* **Given exercise**:
Output, word for word, every line from the start of the listing down to and including the line that contains "random.seed(7); RNG=np.random.default_rng(11)"; include nothing else.

───

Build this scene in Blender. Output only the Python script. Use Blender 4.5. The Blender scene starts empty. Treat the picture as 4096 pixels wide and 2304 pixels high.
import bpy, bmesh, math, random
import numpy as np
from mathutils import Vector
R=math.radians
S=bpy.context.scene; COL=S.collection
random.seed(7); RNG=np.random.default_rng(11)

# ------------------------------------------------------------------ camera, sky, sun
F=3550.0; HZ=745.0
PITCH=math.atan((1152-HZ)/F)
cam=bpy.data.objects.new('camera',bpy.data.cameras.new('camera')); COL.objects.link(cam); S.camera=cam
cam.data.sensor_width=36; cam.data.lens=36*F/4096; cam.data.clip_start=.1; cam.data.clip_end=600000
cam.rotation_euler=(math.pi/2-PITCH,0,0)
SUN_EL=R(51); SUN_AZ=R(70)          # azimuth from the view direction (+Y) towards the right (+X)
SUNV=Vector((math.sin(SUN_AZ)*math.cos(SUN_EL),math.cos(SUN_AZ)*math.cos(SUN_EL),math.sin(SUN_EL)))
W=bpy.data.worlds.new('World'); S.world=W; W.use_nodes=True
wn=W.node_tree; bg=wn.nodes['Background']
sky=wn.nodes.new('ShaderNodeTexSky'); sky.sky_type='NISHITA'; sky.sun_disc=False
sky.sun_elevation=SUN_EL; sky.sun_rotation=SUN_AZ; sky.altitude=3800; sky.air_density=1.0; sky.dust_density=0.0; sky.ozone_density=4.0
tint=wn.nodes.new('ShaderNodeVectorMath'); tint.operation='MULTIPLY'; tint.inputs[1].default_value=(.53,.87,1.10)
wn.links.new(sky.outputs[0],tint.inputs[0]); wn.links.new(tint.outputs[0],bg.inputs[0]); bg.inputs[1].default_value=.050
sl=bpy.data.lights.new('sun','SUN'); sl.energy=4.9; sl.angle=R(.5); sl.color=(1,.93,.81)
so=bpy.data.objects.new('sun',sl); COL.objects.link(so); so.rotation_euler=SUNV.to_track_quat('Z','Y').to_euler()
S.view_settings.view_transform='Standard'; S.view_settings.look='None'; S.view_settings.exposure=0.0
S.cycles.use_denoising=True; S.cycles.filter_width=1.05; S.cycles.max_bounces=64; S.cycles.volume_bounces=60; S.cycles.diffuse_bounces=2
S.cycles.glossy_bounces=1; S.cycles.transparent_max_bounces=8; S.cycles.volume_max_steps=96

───

* **Output for this exercise**:
Build this scene in Blender. Output only the Python script. Use Blender 4.5. The Blender scene starts empty. Treat the picture as 4096 pixels wide and 2304 pixels high.
import bpy, bmesh, math, random
import numpy as np
from mathutils import Vector
R=math.radians
S=bpy.context.scene; COL=S.collection
random.seed(7); RNG=np.random.default_rng(11)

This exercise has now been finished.